Hardly anyone would argue that a war of self-defense is immoral. Pacifism in the face of an evil onslaught, far from upholding the value of human existence, demonstrates an utter contempt for human life.

Far murkier morally is a preemptive war like the one being advocated President Bush and Prime Minister Blair against Saddam Hussein. Can we really risk allied soldier's lives, as well as civilian collateral casualties, when we are not yet sure that Saddam possesses weapons of mass destruction, or that even if he does, that he has plans to use them?

To this very legitimate question I respond that the most moral of wars are not even those fought in self-defense, but those fought to defeat tyranny and genocide. If a war of self-defense demonstrates an appreciation of our own lives, a war to defend our neighbor's existence manifests an appreciation for all life.

Imagine for a moment that Hitler had abided by the agreement he forged with Neville Chamberlain in Munich in September 1938. Say Hitler had bsatiated himself with the Sudetenland, and had not later taken the rest of Czechoslovakia or invaded Poland. Had the Second World War not broken out, Hitler likely would have completed the final solution, gassing all Jews and gypsies in his realm.

Would the allies have launched a war against him? Or could European nations, as in the old Bob Dylan line, "close their eyes and pretend that they just don't see." Would the nations of the world have watched in silence as Hitler killed millions of Jews? Whatever the answer to that hypothetical question may be (although an indication of probable inaction may be surmised from the lack of a military threat to Hitler after the passing of his Nuremberg laws and the pogrom of Kristallnacht), what is certain is that now that the world has witnessed one Hitler, we must never another to grow in his shadow.

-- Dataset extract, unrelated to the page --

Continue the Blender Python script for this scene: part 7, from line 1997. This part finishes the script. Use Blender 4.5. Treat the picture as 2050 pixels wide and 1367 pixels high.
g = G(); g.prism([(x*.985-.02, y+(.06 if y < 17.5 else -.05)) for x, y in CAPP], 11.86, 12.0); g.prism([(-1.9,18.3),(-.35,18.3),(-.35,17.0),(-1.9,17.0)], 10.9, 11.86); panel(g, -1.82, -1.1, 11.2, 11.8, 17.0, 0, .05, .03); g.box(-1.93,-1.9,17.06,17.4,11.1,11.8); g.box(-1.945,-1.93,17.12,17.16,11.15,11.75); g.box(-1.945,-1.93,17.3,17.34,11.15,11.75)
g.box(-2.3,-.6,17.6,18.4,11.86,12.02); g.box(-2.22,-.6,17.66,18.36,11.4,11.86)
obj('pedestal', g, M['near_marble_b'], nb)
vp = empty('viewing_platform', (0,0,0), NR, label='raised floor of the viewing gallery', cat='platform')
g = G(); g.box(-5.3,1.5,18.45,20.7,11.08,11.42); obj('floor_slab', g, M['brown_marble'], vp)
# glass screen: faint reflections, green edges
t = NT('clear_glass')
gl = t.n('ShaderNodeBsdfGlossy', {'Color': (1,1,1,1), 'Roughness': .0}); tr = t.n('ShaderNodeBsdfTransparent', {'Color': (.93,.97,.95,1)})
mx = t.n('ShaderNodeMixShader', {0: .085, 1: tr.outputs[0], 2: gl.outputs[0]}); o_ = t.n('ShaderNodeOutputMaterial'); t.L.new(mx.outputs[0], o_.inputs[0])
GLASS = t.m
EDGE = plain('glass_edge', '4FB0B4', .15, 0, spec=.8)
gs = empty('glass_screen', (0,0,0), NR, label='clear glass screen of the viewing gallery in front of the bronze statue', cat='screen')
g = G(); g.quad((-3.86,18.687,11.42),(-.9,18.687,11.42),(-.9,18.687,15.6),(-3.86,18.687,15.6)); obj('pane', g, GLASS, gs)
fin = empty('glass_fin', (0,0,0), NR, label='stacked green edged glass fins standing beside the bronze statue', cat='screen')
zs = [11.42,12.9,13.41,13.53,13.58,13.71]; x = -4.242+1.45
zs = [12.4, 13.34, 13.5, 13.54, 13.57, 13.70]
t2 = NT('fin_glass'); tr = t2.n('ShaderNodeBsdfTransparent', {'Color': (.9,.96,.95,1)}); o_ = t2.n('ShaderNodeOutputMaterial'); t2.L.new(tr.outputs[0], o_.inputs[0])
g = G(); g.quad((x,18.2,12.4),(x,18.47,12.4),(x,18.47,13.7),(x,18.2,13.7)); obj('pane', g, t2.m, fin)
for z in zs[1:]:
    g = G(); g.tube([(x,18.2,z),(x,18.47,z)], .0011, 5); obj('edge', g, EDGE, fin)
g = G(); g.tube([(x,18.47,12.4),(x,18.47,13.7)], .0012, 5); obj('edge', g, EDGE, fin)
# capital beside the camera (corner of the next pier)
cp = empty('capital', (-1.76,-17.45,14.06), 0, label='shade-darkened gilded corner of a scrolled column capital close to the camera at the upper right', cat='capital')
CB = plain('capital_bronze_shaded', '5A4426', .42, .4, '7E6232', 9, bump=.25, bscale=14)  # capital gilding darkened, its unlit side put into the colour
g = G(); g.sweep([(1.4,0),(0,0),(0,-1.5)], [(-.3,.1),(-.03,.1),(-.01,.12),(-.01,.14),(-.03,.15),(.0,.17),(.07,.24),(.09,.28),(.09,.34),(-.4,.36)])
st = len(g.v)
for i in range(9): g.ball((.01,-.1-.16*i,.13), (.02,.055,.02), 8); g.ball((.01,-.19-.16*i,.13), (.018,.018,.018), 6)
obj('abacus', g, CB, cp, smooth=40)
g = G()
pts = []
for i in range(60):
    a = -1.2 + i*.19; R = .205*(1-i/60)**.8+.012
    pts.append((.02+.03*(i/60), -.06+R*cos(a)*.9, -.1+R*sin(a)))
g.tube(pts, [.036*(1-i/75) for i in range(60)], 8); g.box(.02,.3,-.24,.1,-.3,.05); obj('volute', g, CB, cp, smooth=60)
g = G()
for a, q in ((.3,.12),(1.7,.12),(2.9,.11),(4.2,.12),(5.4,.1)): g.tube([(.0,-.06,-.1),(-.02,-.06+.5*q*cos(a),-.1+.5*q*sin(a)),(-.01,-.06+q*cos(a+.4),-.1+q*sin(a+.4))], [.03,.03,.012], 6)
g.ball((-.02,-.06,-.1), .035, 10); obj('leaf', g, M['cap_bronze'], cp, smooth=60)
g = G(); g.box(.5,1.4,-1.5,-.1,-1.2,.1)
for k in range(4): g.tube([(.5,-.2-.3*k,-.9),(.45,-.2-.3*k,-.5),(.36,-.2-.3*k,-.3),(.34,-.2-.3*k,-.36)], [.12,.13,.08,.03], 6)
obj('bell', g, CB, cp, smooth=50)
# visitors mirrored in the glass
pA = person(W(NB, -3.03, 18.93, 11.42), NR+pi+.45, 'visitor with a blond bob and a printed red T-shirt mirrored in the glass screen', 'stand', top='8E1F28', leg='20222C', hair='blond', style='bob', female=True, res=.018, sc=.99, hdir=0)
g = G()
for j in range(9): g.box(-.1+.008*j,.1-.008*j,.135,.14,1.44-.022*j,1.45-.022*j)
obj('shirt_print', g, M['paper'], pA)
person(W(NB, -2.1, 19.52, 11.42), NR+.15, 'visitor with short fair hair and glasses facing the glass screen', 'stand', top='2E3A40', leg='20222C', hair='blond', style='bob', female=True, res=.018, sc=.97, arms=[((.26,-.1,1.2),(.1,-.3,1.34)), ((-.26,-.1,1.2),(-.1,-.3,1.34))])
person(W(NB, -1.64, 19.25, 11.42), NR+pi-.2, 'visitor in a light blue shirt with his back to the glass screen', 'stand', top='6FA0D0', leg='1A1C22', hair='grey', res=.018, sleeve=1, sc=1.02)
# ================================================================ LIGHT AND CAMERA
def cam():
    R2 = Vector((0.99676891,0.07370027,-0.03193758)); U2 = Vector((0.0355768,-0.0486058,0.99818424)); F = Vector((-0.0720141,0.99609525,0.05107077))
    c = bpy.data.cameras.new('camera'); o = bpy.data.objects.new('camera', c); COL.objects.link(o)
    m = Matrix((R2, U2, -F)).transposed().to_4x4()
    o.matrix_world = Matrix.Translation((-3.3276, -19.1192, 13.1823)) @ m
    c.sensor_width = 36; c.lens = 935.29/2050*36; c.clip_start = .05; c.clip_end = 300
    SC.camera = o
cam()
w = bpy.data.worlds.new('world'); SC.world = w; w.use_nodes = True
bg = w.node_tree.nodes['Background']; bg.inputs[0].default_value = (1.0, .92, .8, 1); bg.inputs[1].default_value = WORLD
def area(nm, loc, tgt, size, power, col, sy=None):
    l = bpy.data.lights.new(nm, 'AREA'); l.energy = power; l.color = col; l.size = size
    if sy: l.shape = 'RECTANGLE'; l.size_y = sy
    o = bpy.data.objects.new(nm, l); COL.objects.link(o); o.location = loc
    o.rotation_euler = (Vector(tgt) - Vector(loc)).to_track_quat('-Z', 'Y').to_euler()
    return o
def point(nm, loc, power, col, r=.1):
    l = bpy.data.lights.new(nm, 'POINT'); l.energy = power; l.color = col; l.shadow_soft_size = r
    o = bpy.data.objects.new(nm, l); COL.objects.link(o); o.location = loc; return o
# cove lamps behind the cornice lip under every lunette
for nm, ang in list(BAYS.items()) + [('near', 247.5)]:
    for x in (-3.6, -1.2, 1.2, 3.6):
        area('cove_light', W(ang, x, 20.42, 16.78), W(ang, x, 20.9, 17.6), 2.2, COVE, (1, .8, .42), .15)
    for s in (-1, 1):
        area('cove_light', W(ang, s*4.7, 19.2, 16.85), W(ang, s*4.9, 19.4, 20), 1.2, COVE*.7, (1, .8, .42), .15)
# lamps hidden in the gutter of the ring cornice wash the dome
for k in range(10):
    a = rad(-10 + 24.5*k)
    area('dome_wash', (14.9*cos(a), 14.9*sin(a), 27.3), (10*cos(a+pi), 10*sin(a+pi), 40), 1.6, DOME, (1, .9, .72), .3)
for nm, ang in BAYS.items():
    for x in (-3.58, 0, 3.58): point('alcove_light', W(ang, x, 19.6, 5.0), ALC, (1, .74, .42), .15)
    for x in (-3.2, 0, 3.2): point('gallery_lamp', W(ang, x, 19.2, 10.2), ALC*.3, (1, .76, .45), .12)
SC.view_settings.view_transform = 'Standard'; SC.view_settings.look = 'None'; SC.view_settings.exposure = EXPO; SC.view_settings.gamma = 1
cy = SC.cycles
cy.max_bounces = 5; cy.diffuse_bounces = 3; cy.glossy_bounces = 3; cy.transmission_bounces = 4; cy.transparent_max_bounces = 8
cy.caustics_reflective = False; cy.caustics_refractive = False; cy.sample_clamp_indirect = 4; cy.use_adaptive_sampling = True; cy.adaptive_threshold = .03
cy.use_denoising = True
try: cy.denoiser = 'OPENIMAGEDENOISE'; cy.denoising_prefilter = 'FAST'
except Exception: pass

Saddam Hussein has gassed more than 100,000, and murdered approximately 300,000 Kurds by other means--roughly ten percent of the Iraqi Kurdish population. In 1988, in the town of Halabja, on the southern fringe of Iraqi Kurdistan, wave after wave of Iraqi Migs and Mirages dropped chemical bombs. Along with the sickly stench of rotting humanity, what greeted rescue workers the following morning defied belief. The city was strewn with corpses. Men women and children had died suddenly and without warning.

Babies, frozen in death, still lay at their mothers' breasts. Lifeless boys and girls held their parents' hands. In a single day, 5,000 innocent people died. They were buried mass graves.